The speculative fiction of Indigenous writers peels back the benevolent mask of the colonizer, with his promise of progress, rationality, and hierarchy, to reveal the reptilian face of a hungry monster. Vizenor especially points to this darker side, this “fundamental savagism, which was always a part of Western civilization.” In Vizenor’s view a world dependent on ravaging natural resources is not truly advanced. It is simply brutal, and ultimately self-destructive.

While Vizenor argues that the post-apocalyptic Western subject has no institutions to return to, the Indian, even in the face of disaster and chaos, has a wealth of tribal knowledge and support to lean back on. The enduring message from Walking the Clouds is not just one of Indian survival but the ability for the Indian to make their home anywhere….even in a genre that as Dillon says arose in a context “profoundly intertwined with colonial ideology.”

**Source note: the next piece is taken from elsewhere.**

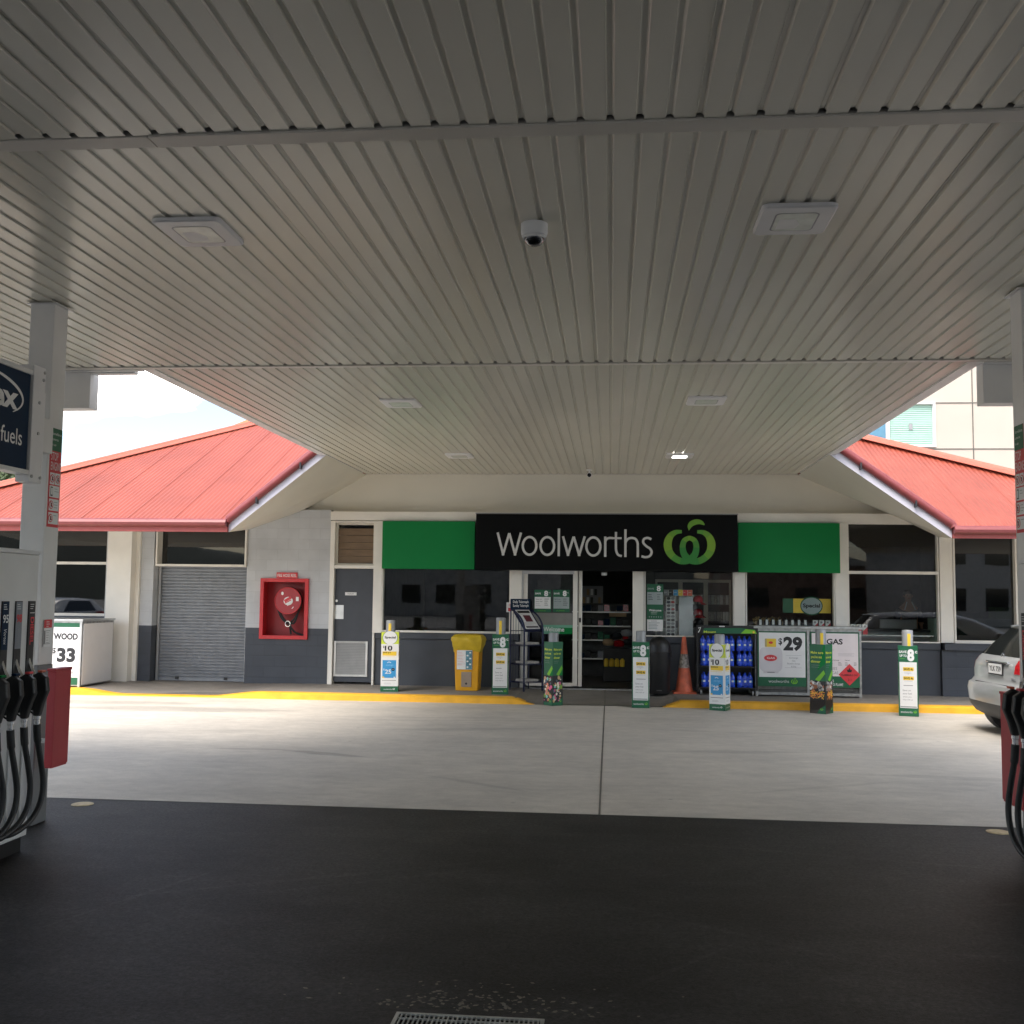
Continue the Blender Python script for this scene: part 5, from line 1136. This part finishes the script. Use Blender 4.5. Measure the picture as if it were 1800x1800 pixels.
# far right window: kiosk counters seen inside
t=thing('kiosk_bench','pale green and white bench with appliances inside the far right window','bench',(PY(1735,1100,19.4).x,19.4,.1))
mb=MB(); mb.box(-.9,.9,0,.4,0,Z_(1090,1735)-.1,mat('mint_panel',(.42,.58,.50),.4)); mb.build('bench',t)
mb=MB(); mb.box(-.9,-.1,.02,.35,Z_(1090,1735)-.095,Z_(1078,1735)-.1,'black'); mb.build('appliance',t); mb=MB(); mb.box(.15,.75,.0,.35,Z_(1090,1735)-.095,Z_(1068,1735)-.1,'lgreen'); mb.build('green_box',t)

# ---------------------------------------------------------------- fuel dispensers
def lower(mb):
    for v in mb.v: v.z-=.07; v.x-=.02
def dispenser(name_lab,loc,rz,s,order):
    t=thing('fuel_dispenser',name_lab,'fuel pump',loc,rz,'fuel dispensers at the edges of the lane')
    HTP=1.93; L=1.45
    def Y(a,b): a,b=-s*a,-s*b; return (min(a,b),max(a,b))
    y0,y1=Y(0,L)
    mb=MB(); mb.box(-.50,-.002,y0,y1,.10,HTP,'column'); mb.build('body',t,bev=.008)
    mb=MB(); mb.box(-.48,-.03,y0+.02,y1-.02,0,.099,'black'); mb.build('plinth',t)
    mb=MB(); mb.box(-.505,.003,y0-.004,y1+.004,HTP+.001,HTP+.03,'lamp_body'); mb.build('top_cap',t,bev=.006)
    names={'91':('91','print_white','dgreen'),'95':('95','print_white','navy'),'98':('98','print_red',mat('silver_label',(.22,.24,.27),.35)),'D':('DIESEL','print_red','print_black')}
    for i,g_ in enumerate(order):
        yc=.075+.152*i; a,b=Y(yc-.038,yc+.038)
        mb=MB(); mb.box(-.001,.006,a,b,1.12,1.625,'black')
        uy=1; D=Dec(mb,(.0066,a,1.12),(0,1,0),(0,0,1)); w_=b-a
        nm,cm,bm=names[g_]
        D.rect(.002,.20,w_-.002,.50,bm,1); D.lines(.012,.485,w_-.03,3,.014,'print_white',2,.004)
        if g_=='D':
            D2=Dec(mb,(.0066,a+w_*.28,1.12+.40),(0,0,-1),(0,1,0)); D2.text('DIESEL',0,0,w_*.5,'print_red',.18,bold=.03,l=3); D.rect(.01,.425,w_-.01,.43,'print_white',2)
        else:
            D.text(nm,w_/2,.37,.05,cm,w_*.8,'c',bold=.02,l=3)
            D2=Dec(mb,(.0066,a+w_*.3,1.12+.335),(0,0,-1),(0,1,0)); D2.text('Vortex',0,0,w_*.42,'print_white' if g_!='98' else 'print_grey',.10,l=3,sh=.2)
        mb.build('grade_label',t)
        a,b=Y(yc-.048,yc+.048); mb=MB(); mb.box(-.001,.012,a,b,.14,.90,'lamp_body'); mb.build('front_panel',t,bev=.004)
        a,b=Y(yc-.03,yc+.03); mb=MB(); mb.box(.001,.055,a,b,.915,.99,'black'); mb.build('hose_clip',t,bev=.01)
        yc_=-s*yc
        # nozzle (drawn at its hook, then lowered)
        mb=MB(); mb.prism([(.05,yc_-.024,1.205),(.10,yc_-.024,1.235),(.155,yc_-.024,1.20),(.165,yc_-.024,1.11),(.135,yc_-.024,1.03),(.115,yc_-.024,.95),(.075,yc_-.024,.95),(.07,yc_-.024,1.08),(.045,yc_-.024,1.13)],(0,.048,0),'black')
        lower(mb); nz_=mb.build('nozzle',t,bev=.010,seg=3); TM[nz_.name]=TM[t.name]
        mb=MB(); mb.tube(spline([(.075,yc_,1.20),(.04,yc_,1.26),(.012,yc_,1.33)],4),.011,'chrome',10); lower(mb); mb.build('spout',nz_,smooth=True)
        mb=MB(); mb.tube(spline([(.06,yc_,1.09),(.035,yc_,1.05),(.04,yc_,.985),(.085,yc_,.955)],5),.006,'black',8); lower(mb); mb.build('trigger_guard',nz_,smooth=True)
        mb=MB(); mb.box(.098,.130,yc_-.027,yc_+.027,1.232,1.246,{'D':'cone','98':'print_red','95':'navy','91':'green'}[g_]); lower(mb); mb.build('splash_guard',nz_,bev=.005)
        mb=MB(); mb.cyl((.095,yc_,.95),(.095,yc_,.93),.022,'chrome',16); mb.cyl((.095,yc_,.928),(.095,yc_,.895),.018,'chrome',16); mb.cyl((.095,yc_,.93),(.095,yc_,.928),.02,'black',16); lower(mb); mb.build('swivel',nz_,smooth=True)
        q=-s*1.0
        hp_=[(.075,yc_,.825),(.08,yc_-q*.01,.72),(.095,yc_-q*.035,.58),(.105,yc_-q*.055,.44),(.105,yc_-q*.03,.32),(.10,yc_+q*.06,.23),(.08,yc_+q*.19,.18),(.055,yc_+q*.30,.18),(.02,yc_+q*.34,.24)]
        sp=spline(hp_,8); mb=MB(); mb.tube(sp,.0185,'rubber',12,True,[.024 if k<9 else .0185 for k in range(len(sp))]); mb.build('hose',t,smooth=True)
    # opposite half of the machine: display head
    a,b=Y(.78,1.38); mb=MB(); mb.box(.0,.02,a,b,1.25,1.8,'black'); D=Dec(mb,(.0205,a,1.25),(0,1,0),(0,0,1)); D.rect(.05,.33,b-a-.05,.48,slate,1); D.rect(.05,.12,b-a-.05,.27,slate,1); mb.build('display',t,bev=.004)
    return t
dispenser('white fuel dispenser with four nozzles at the left edge beside the navy flag sign',(-3.80,6.70,0),0,1,['D','98','95','91'])
dispenser('white fuel dispenser whose diesel nozzle shows at the right edge',(2.535,6.86,0),math.pi,-1,['D','98','95','91'])
t=thing('bullet_camera','white tube camera on a short mast above the left dispenser','camera',(-4.12,6.55,1.96))
mb=MB(); mb.tube([(0,0,0),(0,0,.17)],.018,'print_white'); mb.build('mast',t,smooth=True)
mb=MB(); mb.cyl((0,.06,.20),(.03,-.10,.185),.034,'print_white'); mb.cyl((.03,-.10,.185),(.031,-.106,.1845),.026,'dome'); mb.build('housing',t,smooth=True)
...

This is exactly the case in Star Waka, an epic poem by Robert Sullivan, which details the journey of the Maori as they search for a new home in a different solar system. Though they soar into uncharted space far from the islands of their ancestors, their expedition is based on the tenants of Kaupapa Maori, or the “effort to combat the dehumanizing effects of colonization by maintaining the Maori language, culture, teachings, and philosophy.” Sullivan conveys this flexible identity by weaving traditional Maori terms with the technology of inter-galactic travel: “A space waka/ rocketing to another orb/singing waiata to the spheres.”

These few lines capture all the excitement of my initial thoughts upon encountering this anthology: Yes, Indians in space! To be an Indian in space, singing traditional songs to new planets, is to blow rocket smoke in legacies of dispossession and death. An Indian in space is a proud symbol of how far our Indigenous traditions can take us if we only dare to take them with us. Walking the Clouds takes us there, to space, to the future, and illuminates a new universe of Indigenous imagination that is both exhilarating and beautiful.